On entering the Southwark Playhouse “guests” are given a drink, food and a song sheet. “There’s an expanding out into the space and everyone’s a part of that as audience and performer. The audience become participants in the drama and there’s a sense that they’re in some ways culpable for the murders that happen because they’re chivvied into looking for the Bride and Leonardo, joining the search party.
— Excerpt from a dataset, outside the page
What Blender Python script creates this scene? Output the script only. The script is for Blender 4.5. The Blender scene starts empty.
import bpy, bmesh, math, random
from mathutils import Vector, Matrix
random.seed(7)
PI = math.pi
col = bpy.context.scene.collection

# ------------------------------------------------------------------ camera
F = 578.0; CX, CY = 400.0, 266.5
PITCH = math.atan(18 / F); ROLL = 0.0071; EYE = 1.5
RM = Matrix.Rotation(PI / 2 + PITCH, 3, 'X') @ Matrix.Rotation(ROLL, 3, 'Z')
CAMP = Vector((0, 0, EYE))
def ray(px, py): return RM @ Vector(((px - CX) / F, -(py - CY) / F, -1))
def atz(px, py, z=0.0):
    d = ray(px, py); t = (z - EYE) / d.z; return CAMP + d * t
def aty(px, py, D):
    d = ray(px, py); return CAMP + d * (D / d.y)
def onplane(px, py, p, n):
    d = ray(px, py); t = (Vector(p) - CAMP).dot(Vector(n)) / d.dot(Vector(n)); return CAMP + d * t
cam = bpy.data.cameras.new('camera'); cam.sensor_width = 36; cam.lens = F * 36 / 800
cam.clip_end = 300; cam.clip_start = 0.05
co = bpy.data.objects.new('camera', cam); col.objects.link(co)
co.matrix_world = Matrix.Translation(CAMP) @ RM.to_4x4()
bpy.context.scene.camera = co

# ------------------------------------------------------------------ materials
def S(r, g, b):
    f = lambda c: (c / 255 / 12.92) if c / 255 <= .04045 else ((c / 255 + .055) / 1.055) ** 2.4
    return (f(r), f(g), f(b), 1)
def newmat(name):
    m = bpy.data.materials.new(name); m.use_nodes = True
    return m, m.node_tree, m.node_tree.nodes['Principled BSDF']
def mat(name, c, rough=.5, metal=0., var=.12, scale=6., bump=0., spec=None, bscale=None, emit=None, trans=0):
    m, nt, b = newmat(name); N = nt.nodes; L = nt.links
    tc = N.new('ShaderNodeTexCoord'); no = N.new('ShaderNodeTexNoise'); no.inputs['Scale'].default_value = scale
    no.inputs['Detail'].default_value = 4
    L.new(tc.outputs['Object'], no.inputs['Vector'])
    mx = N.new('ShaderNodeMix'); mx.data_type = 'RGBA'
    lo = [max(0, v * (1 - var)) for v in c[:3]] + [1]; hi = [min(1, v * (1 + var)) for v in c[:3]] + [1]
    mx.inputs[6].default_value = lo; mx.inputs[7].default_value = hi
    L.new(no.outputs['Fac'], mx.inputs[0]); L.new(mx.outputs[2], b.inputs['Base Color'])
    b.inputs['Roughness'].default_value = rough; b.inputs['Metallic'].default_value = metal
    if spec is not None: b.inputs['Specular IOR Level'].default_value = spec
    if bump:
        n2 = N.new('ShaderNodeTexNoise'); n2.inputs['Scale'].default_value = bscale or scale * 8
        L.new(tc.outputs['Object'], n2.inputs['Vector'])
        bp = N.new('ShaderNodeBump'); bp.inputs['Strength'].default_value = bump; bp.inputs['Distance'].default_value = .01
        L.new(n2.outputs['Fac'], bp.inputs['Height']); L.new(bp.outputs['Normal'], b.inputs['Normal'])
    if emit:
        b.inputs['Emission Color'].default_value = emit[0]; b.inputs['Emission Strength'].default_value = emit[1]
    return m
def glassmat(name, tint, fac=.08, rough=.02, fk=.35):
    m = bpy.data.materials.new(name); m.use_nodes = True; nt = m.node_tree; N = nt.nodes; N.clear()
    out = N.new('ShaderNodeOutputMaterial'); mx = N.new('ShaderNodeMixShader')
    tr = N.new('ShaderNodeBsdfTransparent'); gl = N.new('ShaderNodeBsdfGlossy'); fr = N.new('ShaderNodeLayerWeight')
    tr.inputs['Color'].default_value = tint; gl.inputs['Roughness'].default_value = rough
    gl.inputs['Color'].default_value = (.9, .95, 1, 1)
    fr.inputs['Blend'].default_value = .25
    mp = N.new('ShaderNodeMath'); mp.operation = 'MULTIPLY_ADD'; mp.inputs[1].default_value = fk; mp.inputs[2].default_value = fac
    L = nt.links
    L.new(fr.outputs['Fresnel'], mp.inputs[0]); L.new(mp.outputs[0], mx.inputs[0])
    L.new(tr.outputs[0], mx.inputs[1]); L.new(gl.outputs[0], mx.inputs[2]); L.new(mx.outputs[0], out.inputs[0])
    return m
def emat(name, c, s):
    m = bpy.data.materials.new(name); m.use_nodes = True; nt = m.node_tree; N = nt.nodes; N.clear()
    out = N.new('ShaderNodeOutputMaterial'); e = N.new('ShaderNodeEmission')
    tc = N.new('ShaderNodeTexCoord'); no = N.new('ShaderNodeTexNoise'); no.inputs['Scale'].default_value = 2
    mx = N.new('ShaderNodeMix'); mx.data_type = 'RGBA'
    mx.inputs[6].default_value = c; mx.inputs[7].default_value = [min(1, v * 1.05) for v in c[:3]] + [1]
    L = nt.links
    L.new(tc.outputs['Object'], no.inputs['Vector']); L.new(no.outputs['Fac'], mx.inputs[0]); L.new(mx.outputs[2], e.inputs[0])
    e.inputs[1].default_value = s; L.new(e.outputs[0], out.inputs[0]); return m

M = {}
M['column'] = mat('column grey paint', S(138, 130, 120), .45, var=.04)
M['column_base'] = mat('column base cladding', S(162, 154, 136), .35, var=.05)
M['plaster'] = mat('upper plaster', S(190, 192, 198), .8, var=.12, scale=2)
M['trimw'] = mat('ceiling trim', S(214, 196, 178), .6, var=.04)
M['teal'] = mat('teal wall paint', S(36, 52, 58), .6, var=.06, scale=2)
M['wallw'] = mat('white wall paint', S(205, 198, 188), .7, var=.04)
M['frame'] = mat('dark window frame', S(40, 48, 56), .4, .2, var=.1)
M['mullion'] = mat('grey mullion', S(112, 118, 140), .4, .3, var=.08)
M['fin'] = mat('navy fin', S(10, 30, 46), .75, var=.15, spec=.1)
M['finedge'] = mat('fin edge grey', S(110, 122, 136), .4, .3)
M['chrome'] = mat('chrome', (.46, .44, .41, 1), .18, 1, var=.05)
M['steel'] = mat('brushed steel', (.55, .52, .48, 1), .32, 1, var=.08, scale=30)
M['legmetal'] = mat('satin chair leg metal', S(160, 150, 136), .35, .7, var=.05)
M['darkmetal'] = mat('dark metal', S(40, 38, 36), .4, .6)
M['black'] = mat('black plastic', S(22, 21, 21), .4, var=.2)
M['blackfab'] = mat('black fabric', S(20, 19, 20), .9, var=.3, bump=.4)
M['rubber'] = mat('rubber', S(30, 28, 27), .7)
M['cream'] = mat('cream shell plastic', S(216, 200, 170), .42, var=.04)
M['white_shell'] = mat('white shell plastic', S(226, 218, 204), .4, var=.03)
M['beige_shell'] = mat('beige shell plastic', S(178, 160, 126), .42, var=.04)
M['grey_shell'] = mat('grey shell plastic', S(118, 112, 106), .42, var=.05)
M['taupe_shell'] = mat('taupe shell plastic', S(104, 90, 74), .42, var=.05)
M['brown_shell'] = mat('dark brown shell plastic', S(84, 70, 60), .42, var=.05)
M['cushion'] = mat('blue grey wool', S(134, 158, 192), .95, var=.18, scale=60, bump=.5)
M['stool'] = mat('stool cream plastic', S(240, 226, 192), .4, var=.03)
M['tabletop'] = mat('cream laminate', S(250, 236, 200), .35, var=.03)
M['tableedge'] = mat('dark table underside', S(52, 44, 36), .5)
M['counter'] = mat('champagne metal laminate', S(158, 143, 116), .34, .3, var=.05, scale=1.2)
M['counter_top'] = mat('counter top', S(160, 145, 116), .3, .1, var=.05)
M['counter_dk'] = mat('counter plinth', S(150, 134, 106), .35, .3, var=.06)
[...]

So hopefully the audience will go along the journey with the characters.” Metta Theatre practice in a popular tradition of participatory theatre alongside Punch Drunk and Shunt, but Blood Wedding provides a variation on this theme by contextualising a 1930s script. “I was interested in doing something that was a classic text and being true to that classic text, there must be a world where you can retain the story and still use the audience in a way that it becomes interactive and immersive.” This is theatre as event, socialising and interacting with a different time, and finding a common thread.

Blood Wedding was staged at the Southwark Playhouse until 15 August 2009. www.southwarkplayhouse.co.uk

Pauline Bache

* [Headline credits: Daily Mail, Daily Telegraph].